* [Exercise prompt] Which lines in the records below contain the word "follow"? Copy each of them.

· · · ·

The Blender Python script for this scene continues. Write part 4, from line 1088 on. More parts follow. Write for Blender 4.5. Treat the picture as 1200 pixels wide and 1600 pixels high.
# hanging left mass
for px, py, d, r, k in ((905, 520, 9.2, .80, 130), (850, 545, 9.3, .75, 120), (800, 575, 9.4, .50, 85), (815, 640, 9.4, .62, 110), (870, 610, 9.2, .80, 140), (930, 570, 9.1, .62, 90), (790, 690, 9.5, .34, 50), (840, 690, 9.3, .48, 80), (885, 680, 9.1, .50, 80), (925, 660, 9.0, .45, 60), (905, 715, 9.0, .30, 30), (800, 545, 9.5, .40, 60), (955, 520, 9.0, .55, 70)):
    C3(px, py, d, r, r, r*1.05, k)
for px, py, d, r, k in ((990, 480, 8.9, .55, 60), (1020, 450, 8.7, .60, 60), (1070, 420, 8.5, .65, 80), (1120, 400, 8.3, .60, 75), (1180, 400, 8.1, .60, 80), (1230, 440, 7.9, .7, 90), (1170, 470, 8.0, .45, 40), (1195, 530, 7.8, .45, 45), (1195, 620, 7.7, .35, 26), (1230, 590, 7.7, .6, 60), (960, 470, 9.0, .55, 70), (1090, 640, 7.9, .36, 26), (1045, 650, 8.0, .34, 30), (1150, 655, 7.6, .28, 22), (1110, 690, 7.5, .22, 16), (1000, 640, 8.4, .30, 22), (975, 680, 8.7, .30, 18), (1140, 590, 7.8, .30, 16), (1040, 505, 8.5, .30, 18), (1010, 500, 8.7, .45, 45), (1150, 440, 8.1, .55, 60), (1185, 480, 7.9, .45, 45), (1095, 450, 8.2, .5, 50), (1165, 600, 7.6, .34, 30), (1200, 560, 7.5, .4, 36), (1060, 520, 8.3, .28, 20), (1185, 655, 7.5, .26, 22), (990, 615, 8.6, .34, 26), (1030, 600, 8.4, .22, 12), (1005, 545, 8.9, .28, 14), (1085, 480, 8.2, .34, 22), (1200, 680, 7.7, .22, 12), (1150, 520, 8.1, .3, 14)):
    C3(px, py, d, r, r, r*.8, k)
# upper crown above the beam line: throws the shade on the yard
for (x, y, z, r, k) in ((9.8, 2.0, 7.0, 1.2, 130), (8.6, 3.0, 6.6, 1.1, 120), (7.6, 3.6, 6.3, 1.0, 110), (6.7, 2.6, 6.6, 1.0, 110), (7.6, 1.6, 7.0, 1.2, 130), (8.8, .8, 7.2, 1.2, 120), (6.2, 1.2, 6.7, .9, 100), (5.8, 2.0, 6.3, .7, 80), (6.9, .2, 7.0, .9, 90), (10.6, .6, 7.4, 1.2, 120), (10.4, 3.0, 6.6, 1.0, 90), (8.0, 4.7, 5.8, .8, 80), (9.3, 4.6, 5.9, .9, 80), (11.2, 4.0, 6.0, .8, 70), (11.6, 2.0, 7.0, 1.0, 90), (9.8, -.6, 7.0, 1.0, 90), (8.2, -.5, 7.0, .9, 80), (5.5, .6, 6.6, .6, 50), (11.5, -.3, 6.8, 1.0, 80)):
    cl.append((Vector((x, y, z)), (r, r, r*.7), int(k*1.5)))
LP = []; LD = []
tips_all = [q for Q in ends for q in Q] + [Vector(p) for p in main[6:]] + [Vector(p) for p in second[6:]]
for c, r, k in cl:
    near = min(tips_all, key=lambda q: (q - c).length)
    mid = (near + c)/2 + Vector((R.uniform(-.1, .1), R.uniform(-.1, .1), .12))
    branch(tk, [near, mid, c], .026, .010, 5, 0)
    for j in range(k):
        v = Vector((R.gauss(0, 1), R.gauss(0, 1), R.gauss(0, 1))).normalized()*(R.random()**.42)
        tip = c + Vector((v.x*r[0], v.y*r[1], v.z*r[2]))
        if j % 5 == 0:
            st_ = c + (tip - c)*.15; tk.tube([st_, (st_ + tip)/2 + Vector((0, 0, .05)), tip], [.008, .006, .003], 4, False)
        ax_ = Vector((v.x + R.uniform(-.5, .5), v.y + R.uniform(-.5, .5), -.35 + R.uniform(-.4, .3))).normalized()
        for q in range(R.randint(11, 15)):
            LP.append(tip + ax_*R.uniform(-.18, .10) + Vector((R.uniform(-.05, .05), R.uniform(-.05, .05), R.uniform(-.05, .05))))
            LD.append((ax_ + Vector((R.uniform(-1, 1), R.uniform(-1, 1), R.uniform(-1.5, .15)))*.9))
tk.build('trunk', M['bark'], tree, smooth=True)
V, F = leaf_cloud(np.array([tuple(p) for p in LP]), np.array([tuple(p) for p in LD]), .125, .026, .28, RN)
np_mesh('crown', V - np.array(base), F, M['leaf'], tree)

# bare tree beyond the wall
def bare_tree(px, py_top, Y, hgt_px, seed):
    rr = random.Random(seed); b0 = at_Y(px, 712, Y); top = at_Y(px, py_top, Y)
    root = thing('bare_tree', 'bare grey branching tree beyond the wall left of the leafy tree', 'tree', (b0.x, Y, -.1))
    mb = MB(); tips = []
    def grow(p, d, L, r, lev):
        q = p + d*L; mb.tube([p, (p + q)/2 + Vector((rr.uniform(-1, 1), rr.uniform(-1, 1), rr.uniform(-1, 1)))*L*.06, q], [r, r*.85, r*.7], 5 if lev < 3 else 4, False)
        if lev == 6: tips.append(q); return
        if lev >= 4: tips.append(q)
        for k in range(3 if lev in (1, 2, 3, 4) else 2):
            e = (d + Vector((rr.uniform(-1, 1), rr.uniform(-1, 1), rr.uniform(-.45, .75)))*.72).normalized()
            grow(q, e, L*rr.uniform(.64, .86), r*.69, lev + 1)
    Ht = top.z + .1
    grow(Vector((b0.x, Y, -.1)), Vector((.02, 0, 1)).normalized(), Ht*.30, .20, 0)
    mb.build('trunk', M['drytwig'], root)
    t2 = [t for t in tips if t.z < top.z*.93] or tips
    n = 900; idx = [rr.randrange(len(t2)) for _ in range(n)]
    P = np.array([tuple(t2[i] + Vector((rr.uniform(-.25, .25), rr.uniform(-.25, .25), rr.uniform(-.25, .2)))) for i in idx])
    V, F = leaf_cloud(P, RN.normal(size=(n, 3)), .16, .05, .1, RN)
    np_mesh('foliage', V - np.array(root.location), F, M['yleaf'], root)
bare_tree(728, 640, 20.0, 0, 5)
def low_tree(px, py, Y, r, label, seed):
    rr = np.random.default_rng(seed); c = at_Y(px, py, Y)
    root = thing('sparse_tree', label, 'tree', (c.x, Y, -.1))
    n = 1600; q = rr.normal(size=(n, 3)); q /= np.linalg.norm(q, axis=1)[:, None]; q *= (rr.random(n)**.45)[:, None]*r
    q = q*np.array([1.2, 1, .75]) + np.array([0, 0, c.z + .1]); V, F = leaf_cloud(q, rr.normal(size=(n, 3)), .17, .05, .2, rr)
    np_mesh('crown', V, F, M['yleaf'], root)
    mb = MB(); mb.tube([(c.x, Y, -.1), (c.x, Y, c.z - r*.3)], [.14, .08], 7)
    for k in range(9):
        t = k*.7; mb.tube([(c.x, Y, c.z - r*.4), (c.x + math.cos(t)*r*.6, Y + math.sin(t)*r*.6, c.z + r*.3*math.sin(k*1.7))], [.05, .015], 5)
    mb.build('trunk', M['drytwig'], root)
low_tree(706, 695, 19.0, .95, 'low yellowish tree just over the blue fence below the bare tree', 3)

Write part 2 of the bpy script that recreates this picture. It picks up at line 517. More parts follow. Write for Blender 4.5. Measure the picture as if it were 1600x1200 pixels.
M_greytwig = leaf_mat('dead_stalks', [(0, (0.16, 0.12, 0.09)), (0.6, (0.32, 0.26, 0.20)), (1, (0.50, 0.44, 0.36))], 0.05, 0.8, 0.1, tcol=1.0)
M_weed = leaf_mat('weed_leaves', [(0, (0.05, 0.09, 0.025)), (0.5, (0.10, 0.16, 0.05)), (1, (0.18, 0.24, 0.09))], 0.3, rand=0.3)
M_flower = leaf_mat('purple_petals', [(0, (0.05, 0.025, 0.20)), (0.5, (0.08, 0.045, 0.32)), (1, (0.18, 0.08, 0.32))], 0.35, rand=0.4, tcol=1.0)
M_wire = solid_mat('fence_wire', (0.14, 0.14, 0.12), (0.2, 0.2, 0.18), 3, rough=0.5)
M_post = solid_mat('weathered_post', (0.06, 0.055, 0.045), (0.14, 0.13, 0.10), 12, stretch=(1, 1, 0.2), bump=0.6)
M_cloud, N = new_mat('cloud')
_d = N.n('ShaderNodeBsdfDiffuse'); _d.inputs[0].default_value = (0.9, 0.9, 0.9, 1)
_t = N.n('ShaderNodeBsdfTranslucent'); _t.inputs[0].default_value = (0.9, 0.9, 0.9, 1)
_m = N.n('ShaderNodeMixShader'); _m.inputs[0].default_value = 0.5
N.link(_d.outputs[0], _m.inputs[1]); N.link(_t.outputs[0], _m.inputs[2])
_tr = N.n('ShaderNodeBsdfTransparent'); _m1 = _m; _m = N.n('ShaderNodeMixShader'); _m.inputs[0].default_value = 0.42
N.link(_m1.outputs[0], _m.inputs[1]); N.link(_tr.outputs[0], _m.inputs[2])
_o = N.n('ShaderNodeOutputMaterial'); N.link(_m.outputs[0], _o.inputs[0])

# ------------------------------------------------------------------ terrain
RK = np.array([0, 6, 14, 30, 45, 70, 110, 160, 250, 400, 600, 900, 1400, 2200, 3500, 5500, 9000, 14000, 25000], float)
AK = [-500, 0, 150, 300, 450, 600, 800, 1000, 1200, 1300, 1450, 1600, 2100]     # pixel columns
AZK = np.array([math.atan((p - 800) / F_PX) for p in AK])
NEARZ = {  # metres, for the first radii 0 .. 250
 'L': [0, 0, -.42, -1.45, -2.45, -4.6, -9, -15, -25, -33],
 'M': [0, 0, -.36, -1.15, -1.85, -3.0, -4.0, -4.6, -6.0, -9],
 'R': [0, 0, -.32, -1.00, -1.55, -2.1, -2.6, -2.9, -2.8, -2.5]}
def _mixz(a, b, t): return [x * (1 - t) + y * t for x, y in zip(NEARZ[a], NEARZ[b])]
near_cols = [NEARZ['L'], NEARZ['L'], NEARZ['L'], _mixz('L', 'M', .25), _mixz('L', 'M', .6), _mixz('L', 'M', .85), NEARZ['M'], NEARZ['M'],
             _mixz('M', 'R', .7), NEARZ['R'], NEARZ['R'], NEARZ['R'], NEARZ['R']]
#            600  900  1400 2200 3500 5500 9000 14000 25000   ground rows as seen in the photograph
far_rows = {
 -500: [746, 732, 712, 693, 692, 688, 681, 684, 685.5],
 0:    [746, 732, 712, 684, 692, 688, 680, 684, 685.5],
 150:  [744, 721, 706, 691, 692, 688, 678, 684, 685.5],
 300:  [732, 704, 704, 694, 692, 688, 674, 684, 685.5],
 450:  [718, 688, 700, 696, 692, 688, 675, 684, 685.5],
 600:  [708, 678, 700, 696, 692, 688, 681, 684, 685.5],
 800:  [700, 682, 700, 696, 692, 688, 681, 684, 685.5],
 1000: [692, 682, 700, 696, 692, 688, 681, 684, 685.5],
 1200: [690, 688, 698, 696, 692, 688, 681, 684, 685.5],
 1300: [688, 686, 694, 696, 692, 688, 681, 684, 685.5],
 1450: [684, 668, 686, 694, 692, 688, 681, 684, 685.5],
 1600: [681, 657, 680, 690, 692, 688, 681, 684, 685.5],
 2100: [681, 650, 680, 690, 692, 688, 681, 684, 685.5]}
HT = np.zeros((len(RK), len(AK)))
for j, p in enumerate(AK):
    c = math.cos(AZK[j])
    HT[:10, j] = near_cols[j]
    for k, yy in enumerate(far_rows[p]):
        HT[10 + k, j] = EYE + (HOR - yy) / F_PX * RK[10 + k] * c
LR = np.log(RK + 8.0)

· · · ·

* [Complete output]
The Blender Python script for this scene continues. Write part 4, from line 1088 on. More parts follow. Write for Blender 4.5. Treat the picture as 1200 pixels wide and 1600 pixels high.
Write part 2 of the bpy script that recreates this picture. It picks up at line 517. More parts follow. Write for Blender 4.5. Measure the picture as if it were 1600x1200 pixels.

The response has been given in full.